_The request_: Starting with the first line of the data that follows, transcribe every line verbatim until the line containing "led_strip(1, .3, 2.70, 'glowing" has been transcribed.

::::

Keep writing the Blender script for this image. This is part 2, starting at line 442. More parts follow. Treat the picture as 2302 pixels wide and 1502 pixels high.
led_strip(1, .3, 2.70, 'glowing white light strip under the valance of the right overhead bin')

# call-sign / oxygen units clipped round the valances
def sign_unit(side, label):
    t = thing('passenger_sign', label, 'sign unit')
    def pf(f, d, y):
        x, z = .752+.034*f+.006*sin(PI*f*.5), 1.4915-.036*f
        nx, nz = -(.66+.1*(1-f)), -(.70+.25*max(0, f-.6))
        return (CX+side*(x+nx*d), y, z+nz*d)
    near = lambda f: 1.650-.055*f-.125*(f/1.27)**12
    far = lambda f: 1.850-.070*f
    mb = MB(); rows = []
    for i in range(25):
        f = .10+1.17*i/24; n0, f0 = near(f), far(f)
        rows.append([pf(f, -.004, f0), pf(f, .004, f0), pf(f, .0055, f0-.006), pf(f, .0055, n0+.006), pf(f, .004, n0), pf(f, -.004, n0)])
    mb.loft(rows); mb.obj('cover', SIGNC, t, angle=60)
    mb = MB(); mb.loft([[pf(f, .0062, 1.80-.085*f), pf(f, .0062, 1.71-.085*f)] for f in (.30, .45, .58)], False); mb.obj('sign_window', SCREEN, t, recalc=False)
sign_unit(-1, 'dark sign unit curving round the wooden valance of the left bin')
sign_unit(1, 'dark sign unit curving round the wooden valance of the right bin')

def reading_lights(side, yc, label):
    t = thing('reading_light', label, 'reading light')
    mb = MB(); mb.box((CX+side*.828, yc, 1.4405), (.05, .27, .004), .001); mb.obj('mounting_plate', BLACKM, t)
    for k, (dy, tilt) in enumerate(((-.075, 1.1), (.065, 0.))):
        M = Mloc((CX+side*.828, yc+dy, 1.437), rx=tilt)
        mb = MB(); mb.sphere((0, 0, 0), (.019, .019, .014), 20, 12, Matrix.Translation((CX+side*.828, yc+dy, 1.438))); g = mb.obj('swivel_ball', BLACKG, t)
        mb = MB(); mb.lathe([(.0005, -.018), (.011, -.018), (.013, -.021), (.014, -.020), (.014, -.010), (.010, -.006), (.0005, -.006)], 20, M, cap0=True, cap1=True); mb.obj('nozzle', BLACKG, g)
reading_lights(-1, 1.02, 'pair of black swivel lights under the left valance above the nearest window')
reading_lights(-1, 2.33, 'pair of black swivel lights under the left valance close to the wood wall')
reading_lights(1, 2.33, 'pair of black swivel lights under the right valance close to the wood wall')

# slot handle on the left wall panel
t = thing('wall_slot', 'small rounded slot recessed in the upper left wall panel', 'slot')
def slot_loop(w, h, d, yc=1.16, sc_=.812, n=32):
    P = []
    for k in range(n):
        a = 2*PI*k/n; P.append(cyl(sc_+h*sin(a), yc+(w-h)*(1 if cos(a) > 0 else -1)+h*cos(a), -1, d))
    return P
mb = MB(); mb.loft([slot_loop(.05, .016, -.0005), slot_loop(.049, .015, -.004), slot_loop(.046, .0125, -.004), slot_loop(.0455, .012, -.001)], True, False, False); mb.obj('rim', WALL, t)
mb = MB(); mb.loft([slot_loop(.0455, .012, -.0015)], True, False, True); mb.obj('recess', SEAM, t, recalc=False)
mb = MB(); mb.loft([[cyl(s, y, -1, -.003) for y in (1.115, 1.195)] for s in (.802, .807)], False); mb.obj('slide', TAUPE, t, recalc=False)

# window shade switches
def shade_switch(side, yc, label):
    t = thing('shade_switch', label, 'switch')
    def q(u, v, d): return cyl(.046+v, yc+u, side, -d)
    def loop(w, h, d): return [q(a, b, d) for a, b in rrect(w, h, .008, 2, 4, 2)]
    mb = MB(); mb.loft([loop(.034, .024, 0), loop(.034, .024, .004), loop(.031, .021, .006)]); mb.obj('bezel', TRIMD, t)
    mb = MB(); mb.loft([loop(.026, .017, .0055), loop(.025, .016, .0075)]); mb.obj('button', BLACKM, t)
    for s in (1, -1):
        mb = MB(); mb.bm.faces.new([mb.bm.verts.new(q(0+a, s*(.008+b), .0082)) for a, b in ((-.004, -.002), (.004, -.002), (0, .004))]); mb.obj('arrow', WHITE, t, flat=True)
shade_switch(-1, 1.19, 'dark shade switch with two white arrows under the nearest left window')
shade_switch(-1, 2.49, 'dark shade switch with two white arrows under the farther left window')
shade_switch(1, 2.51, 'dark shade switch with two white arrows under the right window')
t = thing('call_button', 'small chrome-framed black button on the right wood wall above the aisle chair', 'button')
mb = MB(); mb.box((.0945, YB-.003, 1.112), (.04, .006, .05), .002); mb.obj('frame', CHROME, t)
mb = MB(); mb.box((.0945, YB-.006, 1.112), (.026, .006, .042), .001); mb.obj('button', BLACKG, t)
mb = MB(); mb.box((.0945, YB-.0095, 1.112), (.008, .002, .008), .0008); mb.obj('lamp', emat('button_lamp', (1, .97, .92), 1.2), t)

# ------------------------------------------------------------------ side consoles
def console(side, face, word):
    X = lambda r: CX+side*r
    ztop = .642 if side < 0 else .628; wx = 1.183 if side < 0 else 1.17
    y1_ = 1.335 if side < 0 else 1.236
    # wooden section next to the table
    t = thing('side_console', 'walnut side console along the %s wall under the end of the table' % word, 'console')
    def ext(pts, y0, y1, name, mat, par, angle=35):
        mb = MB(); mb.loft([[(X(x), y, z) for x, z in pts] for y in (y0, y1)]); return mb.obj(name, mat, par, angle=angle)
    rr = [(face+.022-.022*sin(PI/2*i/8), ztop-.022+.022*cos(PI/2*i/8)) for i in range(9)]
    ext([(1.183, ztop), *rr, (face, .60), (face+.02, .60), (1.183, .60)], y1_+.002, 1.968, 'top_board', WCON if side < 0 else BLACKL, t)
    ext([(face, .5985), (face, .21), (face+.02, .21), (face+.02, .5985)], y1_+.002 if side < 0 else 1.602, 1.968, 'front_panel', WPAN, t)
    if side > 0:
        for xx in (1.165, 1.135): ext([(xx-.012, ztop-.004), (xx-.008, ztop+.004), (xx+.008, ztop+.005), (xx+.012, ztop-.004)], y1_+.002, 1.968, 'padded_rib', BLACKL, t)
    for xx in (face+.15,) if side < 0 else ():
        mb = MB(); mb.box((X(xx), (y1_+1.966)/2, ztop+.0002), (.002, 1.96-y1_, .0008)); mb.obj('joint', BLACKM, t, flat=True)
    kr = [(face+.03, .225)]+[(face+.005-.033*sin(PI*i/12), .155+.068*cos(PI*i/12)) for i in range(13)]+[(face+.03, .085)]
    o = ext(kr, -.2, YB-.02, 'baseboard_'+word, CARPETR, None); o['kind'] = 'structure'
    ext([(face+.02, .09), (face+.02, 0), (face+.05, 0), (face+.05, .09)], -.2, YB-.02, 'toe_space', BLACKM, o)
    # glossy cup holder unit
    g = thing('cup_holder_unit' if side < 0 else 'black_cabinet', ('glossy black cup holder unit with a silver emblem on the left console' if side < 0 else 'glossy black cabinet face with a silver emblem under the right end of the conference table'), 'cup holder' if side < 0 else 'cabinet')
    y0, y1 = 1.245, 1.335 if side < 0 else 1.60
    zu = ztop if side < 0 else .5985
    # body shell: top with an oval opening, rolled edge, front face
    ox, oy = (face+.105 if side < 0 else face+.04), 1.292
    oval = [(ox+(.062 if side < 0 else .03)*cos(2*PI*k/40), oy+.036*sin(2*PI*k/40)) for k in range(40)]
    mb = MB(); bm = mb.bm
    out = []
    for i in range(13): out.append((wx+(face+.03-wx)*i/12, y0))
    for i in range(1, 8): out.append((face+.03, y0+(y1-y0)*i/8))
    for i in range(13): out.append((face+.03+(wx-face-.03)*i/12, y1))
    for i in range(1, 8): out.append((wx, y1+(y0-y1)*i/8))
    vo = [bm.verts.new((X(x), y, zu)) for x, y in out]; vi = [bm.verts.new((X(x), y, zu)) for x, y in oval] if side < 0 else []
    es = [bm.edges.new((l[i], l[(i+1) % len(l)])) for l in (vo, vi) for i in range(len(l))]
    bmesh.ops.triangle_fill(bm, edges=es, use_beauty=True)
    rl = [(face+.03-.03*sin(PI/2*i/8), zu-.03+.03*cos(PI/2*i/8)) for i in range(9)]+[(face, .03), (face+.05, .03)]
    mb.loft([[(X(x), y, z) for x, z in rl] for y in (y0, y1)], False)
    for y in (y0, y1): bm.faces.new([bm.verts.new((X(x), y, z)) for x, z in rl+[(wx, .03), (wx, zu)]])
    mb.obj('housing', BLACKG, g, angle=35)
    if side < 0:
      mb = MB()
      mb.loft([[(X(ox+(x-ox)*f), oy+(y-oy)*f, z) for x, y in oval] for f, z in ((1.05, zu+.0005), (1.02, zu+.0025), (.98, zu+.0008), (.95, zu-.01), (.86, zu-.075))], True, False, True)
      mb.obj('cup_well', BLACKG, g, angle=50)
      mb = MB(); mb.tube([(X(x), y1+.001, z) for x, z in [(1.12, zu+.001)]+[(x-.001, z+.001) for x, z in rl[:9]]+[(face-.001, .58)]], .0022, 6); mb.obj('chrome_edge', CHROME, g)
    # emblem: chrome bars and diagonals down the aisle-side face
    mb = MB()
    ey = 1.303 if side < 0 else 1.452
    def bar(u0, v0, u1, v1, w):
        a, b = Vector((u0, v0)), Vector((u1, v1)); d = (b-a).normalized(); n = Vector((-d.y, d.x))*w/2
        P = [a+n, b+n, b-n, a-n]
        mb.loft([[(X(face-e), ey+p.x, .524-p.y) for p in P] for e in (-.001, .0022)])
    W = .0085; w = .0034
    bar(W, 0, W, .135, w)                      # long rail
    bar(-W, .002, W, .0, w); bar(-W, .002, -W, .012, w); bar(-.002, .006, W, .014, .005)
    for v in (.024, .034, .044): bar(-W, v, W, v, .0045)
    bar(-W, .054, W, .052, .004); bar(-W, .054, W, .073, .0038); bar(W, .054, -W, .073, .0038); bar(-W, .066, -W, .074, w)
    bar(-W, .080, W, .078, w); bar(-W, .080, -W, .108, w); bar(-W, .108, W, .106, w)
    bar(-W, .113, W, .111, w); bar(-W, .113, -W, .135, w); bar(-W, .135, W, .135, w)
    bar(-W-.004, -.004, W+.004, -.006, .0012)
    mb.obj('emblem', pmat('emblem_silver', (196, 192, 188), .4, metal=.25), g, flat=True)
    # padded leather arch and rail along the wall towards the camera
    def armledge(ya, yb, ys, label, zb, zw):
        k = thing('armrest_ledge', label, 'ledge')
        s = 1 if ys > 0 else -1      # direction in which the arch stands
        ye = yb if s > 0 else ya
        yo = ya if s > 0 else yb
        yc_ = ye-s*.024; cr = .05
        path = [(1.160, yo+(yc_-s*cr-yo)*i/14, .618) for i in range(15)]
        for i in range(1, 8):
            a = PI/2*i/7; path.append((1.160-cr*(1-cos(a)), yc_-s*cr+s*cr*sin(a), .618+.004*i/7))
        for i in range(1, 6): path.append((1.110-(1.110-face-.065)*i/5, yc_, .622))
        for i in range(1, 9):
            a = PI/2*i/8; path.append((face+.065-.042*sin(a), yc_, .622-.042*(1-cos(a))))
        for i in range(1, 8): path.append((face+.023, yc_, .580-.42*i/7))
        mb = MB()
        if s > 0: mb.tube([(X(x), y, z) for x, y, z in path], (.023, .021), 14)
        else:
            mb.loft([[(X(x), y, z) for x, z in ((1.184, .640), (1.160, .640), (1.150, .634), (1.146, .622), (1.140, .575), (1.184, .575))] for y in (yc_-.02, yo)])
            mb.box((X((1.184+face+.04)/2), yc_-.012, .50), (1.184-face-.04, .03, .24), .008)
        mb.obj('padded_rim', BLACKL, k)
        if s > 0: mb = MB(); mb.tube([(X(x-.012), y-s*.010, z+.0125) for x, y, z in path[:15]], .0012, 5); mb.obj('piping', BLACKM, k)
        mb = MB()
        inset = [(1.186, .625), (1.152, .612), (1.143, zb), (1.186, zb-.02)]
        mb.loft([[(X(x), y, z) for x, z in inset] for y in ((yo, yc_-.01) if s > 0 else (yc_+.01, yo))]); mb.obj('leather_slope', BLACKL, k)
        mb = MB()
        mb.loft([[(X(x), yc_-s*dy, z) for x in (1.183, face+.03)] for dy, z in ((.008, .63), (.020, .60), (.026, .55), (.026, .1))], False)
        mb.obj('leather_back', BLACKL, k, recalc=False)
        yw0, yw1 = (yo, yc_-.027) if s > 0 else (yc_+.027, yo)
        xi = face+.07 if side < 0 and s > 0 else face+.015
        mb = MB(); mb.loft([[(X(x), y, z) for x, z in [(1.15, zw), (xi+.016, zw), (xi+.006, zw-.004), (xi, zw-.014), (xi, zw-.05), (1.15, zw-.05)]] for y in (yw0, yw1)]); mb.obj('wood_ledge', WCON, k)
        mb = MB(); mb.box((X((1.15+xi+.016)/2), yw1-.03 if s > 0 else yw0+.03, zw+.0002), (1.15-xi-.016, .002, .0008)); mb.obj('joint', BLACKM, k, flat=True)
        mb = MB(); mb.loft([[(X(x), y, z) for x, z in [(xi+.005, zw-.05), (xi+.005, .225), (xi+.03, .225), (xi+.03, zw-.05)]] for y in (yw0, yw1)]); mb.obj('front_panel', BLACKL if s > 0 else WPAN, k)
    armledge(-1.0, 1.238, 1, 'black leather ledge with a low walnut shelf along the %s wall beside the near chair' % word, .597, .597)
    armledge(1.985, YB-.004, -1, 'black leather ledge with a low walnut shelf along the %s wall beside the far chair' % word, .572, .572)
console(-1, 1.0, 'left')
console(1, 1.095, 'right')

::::

_Solved problem_:
Keep writing the Blender script for this image. This is part 2, starting at line 442. More parts follow. Treat the picture as 2302 pixels wide and 1502 pixels high.
led_strip(1, .3, 2.70, 'glowing white light strip under the valance of the right overhead bin')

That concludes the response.